» **Given task**
Each line that follows should be printed again exactly as it stands.

» **Provided material**
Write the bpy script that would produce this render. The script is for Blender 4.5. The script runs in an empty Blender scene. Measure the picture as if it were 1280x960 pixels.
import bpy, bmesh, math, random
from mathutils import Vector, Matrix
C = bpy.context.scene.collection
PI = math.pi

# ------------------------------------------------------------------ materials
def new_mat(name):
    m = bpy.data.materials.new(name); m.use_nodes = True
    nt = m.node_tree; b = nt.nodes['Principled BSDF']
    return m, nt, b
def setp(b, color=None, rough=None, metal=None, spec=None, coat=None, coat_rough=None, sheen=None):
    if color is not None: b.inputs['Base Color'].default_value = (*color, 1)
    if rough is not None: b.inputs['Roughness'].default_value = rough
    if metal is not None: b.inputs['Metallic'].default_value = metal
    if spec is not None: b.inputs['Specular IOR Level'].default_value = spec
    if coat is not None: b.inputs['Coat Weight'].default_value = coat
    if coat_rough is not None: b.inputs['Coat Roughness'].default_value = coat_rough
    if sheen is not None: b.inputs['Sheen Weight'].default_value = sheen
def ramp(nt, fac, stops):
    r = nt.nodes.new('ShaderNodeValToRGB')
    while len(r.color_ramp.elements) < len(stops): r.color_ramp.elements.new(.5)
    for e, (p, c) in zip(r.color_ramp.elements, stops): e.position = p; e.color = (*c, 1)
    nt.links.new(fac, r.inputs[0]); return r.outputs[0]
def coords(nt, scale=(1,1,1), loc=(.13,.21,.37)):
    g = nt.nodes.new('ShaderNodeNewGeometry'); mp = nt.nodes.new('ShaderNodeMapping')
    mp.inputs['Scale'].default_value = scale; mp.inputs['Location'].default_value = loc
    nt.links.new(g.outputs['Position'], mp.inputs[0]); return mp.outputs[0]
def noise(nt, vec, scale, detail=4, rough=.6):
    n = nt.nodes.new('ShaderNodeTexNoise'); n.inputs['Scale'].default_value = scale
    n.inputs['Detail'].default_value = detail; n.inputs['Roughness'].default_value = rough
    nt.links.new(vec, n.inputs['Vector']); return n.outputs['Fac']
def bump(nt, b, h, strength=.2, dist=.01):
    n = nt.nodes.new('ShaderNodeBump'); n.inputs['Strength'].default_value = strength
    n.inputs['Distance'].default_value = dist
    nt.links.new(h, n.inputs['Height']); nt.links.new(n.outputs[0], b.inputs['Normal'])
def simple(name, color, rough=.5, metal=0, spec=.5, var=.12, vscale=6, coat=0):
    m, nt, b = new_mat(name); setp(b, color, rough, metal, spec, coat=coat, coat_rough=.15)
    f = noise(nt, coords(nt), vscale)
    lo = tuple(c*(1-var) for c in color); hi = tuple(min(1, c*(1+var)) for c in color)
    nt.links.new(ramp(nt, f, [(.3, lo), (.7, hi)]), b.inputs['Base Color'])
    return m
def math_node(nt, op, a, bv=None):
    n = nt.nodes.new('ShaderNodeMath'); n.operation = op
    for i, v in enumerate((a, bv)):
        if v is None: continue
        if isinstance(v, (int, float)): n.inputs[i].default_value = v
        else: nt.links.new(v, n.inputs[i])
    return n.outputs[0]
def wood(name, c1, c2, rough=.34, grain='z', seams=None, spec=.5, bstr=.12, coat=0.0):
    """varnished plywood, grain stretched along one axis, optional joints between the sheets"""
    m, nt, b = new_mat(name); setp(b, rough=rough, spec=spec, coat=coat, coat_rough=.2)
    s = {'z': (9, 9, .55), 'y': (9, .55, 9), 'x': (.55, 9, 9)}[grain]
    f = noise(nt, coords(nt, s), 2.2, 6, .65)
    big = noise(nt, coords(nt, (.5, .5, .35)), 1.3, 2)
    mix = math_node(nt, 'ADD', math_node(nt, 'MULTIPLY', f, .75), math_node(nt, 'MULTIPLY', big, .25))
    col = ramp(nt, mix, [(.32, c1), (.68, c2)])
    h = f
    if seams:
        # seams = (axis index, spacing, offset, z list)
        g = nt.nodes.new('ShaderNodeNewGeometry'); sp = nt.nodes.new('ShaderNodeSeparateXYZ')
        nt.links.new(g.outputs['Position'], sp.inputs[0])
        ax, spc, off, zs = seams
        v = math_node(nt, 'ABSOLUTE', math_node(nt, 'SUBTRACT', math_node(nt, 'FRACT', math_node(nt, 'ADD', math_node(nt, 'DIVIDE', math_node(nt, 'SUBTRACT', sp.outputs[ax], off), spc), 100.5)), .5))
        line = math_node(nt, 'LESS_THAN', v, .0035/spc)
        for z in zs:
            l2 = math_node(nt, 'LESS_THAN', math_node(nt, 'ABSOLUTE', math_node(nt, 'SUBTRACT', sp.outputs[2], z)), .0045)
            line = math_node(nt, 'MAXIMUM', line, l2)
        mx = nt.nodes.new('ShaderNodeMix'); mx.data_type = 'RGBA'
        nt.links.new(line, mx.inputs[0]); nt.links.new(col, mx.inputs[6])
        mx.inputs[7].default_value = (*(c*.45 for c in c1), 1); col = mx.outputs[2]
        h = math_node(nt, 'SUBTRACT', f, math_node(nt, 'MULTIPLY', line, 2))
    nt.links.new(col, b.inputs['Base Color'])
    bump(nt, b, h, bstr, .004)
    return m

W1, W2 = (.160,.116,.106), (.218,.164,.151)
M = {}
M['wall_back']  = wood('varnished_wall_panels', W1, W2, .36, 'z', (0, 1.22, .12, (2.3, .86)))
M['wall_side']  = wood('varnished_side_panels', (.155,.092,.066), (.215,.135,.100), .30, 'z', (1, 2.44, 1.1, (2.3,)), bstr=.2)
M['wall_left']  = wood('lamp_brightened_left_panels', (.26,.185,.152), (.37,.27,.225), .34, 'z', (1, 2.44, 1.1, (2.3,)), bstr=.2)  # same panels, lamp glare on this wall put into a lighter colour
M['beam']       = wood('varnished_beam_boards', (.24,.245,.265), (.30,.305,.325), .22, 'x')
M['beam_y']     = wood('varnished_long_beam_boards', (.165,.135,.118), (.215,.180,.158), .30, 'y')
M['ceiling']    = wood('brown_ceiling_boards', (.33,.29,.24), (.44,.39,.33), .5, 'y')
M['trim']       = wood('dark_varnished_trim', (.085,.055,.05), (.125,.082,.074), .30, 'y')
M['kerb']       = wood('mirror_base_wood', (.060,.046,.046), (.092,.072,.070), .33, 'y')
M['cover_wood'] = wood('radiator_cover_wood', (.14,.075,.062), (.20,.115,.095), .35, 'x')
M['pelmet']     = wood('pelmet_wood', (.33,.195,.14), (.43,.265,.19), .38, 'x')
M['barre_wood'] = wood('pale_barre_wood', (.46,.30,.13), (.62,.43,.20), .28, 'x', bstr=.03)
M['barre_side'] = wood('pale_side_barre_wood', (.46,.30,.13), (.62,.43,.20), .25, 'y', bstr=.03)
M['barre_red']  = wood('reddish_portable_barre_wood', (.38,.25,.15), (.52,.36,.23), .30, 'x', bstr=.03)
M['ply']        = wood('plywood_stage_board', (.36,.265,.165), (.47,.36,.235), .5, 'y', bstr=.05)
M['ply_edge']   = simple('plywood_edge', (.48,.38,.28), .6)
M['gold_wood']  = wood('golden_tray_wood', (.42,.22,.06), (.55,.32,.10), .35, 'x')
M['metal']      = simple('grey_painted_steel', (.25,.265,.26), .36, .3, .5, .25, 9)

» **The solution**
Write the bpy script that would produce this render. The script is for Blender 4.5. The script runs in an empty Blender scene. Measure the picture as if it were 1280x960 pixels.
import bpy, bmesh, math, random
from mathutils import Vector, Matrix
C = bpy.context.scene.collection
PI = math.pi

# ------------------------------------------------------------------ materials
def new_mat(name):
    m = bpy.data.materials.new(name); m.use_nodes = True
    nt = m.node_tree; b = nt.nodes['Principled BSDF']
    return m, nt, b
def setp(b, color=None, rough=None, metal=None, spec=None, coat=None, coat_rough=None, sheen=None):
    if color is not None: b.inputs['Base Color'].default_value = (*color, 1)
    if rough is not None: b.inputs['Roughness'].default_value = rough
    if metal is not None: b.inputs['Metallic'].default_value = metal
    if spec is not None: b.inputs['Specular IOR Level'].default_value = spec
    if coat is not None: b.inputs['Coat Weight'].default_value = coat
    if coat_rough is not None: b.inputs['Coat Roughness'].default_value = coat_rough
    if sheen is not None: b.inputs['Sheen Weight'].default_value = sheen
def ramp(nt, fac, stops):
    r = nt.nodes.new('ShaderNodeValToRGB')
    while len(r.color_ramp.elements) < len(stops): r.color_ramp.elements.new(.5)
    for e, (p, c) in zip(r.color_ramp.elements, stops): e.position = p; e.color = (*c, 1)
    nt.links.new(fac, r.inputs[0]); return r.outputs[0]
def coords(nt, scale=(1,1,1), loc=(.13,.21,.37)):
    g = nt.nodes.new('ShaderNodeNewGeometry'); mp = nt.nodes.new('ShaderNodeMapping')
    mp.inputs['Scale'].default_value = scale; mp.inputs['Location'].default_value = loc
    nt.links.new(g.outputs['Position'], mp.inputs[0]); return mp.outputs[0]
def noise(nt, vec, scale, detail=4, rough=.6):
    n = nt.nodes.new('ShaderNodeTexNoise'); n.inputs['Scale'].default_value = scale
    n.inputs['Detail'].default_value = detail; n.inputs['Roughness'].default_value = rough
    nt.links.new(vec, n.inputs['Vector']); return n.outputs['Fac']
def bump(nt, b, h, strength=.2, dist=.01):
    n = nt.nodes.new('ShaderNodeBump'); n.inputs['Strength'].default_value = strength
    n.inputs['Distance'].default_value = dist
    nt.links.new(h, n.inputs['Height']); nt.links.new(n.outputs[0], b.inputs['Normal'])
def simple(name, color, rough=.5, metal=0, spec=.5, var=.12, vscale=6, coat=0):
    m, nt, b = new_mat(name); setp(b, color, rough, metal, spec, coat=coat, coat_rough=.15)
    f = noise(nt, coords(nt), vscale)
    lo = tuple(c*(1-var) for c in color); hi = tuple(min(1, c*(1+var)) for c in color)
    nt.links.new(ramp(nt, f, [(.3, lo), (.7, hi)]), b.inputs['Base Color'])
    return m
def math_node(nt, op, a, bv=None):
    n = nt.nodes.new('ShaderNodeMath'); n.operation = op
    for i, v in enumerate((a, bv)):
        if v is None: continue
        if isinstance(v, (int, float)): n.inputs[i].default_value = v
        else: nt.links.new(v, n.inputs[i])
    return n.outputs[0]
def wood(name, c1, c2, rough=.34, grain='z', seams=None, spec=.5, bstr=.12, coat=0.0):
    """varnished plywood, grain stretched along one axis, optional joints between the sheets"""
    m, nt, b = new_mat(name); setp(b, rough=rough, spec=spec, coat=coat, coat_rough=.2)
    s = {'z': (9, 9, .55), 'y': (9, .55, 9), 'x': (.55, 9, 9)}[grain]
    f = noise(nt, coords(nt, s), 2.2, 6, .65)
    big = noise(nt, coords(nt, (.5, .5, .35)), 1.3, 2)
    mix = math_node(nt, 'ADD', math_node(nt, 'MULTIPLY', f, .75), math_node(nt, 'MULTIPLY', big, .25))
    col = ramp(nt, mix, [(.32, c1), (.68, c2)])
    h = f
    if seams:
        # seams = (axis index, spacing, offset, z list)
        g = nt.nodes.new('ShaderNodeNewGeometry'); sp = nt.nodes.new('ShaderNodeSeparateXYZ')
        nt.links.new(g.outputs['Position'], sp.inputs[0])
        ax, spc, off, zs = seams
        v = math_node(nt, 'ABSOLUTE', math_node(nt, 'SUBTRACT', math_node(nt, 'FRACT', math_node(nt, 'ADD', math_node(nt, 'DIVIDE', math_node(nt, 'SUBTRACT', sp.outputs[ax], off), spc), 100.5)), .5))
        line = math_node(nt, 'LESS_THAN', v, .0035/spc)
        for z in zs:
            l2 = math_node(nt, 'LESS_THAN', math_node(nt, 'ABSOLUTE', math_node(nt, 'SUBTRACT', sp.outputs[2], z)), .0045)
            line = math_node(nt, 'MAXIMUM', line, l2)
        mx = nt.nodes.new('ShaderNodeMix'); mx.data_type = 'RGBA'
        nt.links.new(line, mx.inputs[0]); nt.links.new(col, mx.inputs[6])
        mx.inputs[7].default_value = (*(c*.45 for c in c1), 1); col = mx.outputs[2]
        h = math_node(nt, 'SUBTRACT', f, math_node(nt, 'MULTIPLY', line, 2))
    nt.links.new(col, b.inputs['Base Color'])
    bump(nt, b, h, bstr, .004)
    return m

W1, W2 = (.160,.116,.106), (.218,.164,.151)
M = {}
M['wall_back']  = wood('varnished_wall_panels', W1, W2, .36, 'z', (0, 1.22, .12, (2.3, .86)))
M['wall_side']  = wood('varnished_side_panels', (.155,.092,.066), (.215,.135,.100), .30, 'z', (1, 2.44, 1.1, (2.3,)), bstr=.2)
M['wall_left']  = wood('lamp_brightened_left_panels', (.26,.185,.152), (.37,.27,.225), .34, 'z', (1, 2.44, 1.1, (2.3,)), bstr=.2)  # same panels, lamp glare on this wall put into a lighter colour
M['beam']       = wood('varnished_beam_boards', (.24,.245,.265), (.30,.305,.325), .22, 'x')
M['beam_y']     = wood('varnished_long_beam_boards', (.165,.135,.118), (.215,.180,.158), .30, 'y')
M['ceiling']    = wood('brown_ceiling_boards', (.33,.29,.24), (.44,.39,.33), .5, 'y')
M['trim']       = wood('dark_varnished_trim', (.085,.055,.05), (.125,.082,.074), .30, 'y')
M['kerb']       = wood('mirror_base_wood', (.060,.046,.046), (.092,.072,.070), .33, 'y')
M['cover_wood'] = wood('radiator_cover_wood', (.14,.075,.062), (.20,.115,.095), .35, 'x')
M['pelmet']     = wood('pelmet_wood', (.33,.195,.14), (.43,.265,.19), .38, 'x')
M['barre_wood'] = wood('pale_barre_wood', (.46,.30,.13), (.62,.43,.20), .28, 'x', bstr=.03)
M['barre_side'] = wood('pale_side_barre_wood', (.46,.30,.13), (.62,.43,.20), .25, 'y', bstr=.03)
M['barre_red']  = wood('reddish_portable_barre_wood', (.38,.25,.15), (.52,.36,.23), .30, 'x', bstr=.03)
M['ply']        = wood('plywood_stage_board', (.36,.265,.165), (.47,.36,.235), .5, 'y', bstr=.05)
M['ply_edge']   = simple('plywood_edge', (.48,.38,.28), .6)
M['gold_wood']  = wood('golden_tray_wood', (.42,.22,.06), (.55,.32,.10), .35, 'x')
M['metal']      = simple('grey_painted_steel', (.25,.265,.26), .36, .3, .5, .25, 9)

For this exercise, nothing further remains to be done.